┌─ Available data

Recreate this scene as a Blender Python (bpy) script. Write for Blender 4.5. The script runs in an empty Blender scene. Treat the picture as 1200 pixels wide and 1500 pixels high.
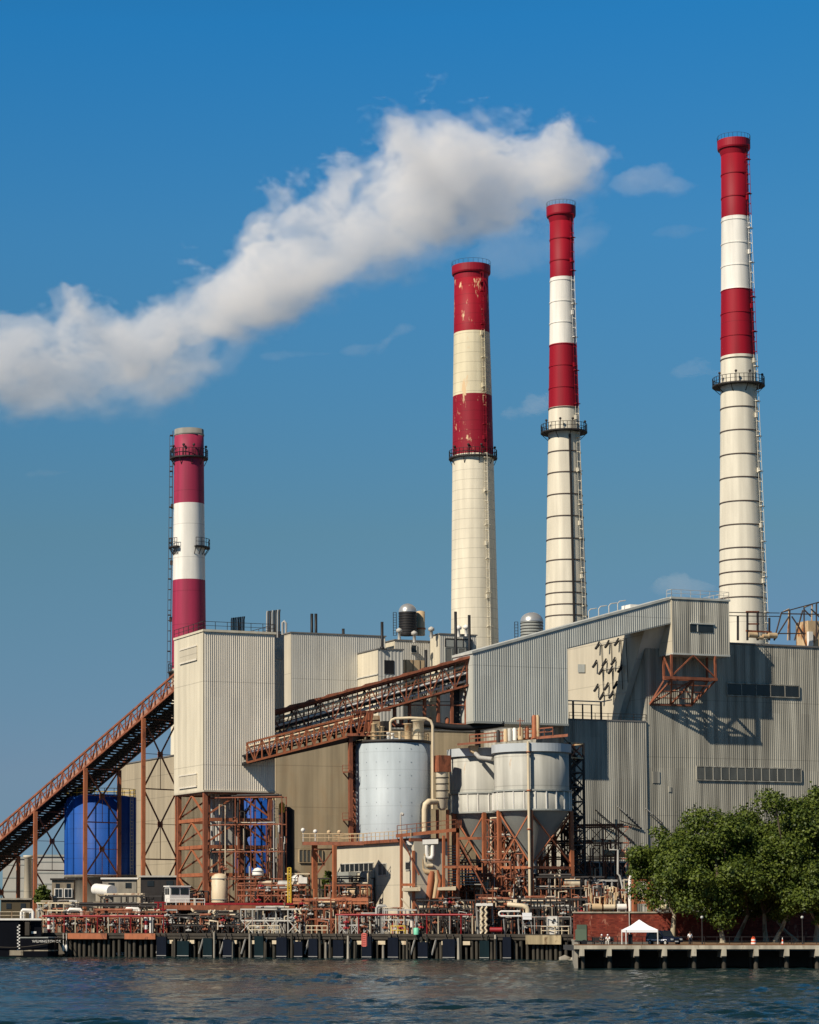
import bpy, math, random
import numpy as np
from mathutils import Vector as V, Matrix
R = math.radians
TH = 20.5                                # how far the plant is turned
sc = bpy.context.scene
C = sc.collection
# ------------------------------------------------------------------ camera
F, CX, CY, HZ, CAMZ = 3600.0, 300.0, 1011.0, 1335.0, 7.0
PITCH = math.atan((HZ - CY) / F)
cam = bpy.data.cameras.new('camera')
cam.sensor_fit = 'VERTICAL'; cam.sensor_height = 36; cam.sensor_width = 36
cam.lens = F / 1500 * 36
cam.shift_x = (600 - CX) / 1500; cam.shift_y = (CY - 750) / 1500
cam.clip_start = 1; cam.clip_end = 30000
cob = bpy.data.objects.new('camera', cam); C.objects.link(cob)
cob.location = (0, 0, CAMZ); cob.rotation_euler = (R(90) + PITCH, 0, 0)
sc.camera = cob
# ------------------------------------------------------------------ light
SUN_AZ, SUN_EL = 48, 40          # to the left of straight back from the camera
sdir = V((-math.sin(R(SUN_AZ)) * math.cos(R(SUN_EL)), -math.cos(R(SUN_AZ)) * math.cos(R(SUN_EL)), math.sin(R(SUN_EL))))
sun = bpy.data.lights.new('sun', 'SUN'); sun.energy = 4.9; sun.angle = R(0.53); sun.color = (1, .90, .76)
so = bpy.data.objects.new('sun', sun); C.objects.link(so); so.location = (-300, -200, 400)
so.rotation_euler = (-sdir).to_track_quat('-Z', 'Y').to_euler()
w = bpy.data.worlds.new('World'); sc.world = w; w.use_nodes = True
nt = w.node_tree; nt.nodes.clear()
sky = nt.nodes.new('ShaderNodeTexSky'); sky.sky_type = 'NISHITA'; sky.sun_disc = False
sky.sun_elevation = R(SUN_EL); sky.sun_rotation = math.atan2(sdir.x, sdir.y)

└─
┌─ Available data

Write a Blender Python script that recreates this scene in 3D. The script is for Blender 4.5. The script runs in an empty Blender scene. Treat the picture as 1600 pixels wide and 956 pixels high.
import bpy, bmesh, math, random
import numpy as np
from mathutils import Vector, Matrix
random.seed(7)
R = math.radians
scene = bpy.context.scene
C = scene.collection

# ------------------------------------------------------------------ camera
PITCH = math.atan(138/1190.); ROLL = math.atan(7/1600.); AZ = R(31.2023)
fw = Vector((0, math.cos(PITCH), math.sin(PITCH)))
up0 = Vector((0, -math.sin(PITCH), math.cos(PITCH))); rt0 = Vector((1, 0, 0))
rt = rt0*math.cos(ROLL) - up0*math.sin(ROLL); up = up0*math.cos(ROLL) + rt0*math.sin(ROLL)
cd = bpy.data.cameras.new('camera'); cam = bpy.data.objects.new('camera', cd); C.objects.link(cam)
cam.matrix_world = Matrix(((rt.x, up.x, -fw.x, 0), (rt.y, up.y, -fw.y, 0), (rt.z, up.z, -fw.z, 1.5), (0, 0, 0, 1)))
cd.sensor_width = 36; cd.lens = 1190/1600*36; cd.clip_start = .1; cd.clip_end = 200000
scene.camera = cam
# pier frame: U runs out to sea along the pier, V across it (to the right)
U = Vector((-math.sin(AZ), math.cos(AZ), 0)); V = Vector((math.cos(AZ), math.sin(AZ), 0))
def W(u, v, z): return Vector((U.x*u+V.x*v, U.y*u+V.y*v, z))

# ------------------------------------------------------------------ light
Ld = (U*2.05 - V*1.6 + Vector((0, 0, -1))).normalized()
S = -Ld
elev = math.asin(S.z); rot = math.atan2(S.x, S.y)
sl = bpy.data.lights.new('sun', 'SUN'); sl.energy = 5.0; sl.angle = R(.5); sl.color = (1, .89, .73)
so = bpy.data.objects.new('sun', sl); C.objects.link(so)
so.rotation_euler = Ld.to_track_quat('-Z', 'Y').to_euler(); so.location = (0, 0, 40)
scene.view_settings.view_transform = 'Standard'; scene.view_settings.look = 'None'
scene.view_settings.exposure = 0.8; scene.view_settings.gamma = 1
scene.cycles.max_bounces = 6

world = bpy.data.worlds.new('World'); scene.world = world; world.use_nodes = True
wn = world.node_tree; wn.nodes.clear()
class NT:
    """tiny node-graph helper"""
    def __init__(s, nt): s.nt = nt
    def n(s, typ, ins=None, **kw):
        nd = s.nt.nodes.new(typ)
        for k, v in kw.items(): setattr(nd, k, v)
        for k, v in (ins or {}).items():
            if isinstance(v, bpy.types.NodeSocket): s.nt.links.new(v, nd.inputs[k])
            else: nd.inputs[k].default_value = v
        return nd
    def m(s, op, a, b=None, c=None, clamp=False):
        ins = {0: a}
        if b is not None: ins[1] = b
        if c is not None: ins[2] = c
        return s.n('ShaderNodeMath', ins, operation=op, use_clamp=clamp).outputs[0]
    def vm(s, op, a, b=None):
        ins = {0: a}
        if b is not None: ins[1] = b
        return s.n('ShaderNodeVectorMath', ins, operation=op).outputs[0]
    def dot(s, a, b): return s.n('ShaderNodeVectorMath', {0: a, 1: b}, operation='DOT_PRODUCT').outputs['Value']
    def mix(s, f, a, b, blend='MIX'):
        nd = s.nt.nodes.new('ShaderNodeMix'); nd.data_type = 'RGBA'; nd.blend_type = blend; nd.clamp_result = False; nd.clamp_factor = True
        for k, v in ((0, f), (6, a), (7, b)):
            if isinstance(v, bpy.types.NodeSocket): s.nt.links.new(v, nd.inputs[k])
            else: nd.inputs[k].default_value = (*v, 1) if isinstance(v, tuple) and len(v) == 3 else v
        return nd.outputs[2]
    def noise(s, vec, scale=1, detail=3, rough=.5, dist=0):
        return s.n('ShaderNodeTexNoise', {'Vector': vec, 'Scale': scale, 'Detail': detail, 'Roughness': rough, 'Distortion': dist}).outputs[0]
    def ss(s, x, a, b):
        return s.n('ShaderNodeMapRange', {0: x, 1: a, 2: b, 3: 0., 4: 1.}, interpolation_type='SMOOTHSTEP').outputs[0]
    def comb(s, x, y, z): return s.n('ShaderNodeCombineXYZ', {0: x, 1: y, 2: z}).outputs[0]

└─

> [Task brief]:
Only lines with the string "Treat" belong in your answer; copy each one.

> [Reply to the task]:
Recreate this scene as a Blender Python (bpy) script. Write for Blender 4.5. The script runs in an empty Blender scene. Treat the picture as 1200 pixels wide and 1500 pixels high.
Write a Blender Python script that recreates this scene in 3D. The script is for Blender 4.5. The script runs in an empty Blender scene. Treat the picture as 1600 pixels wide and 956 pixels high.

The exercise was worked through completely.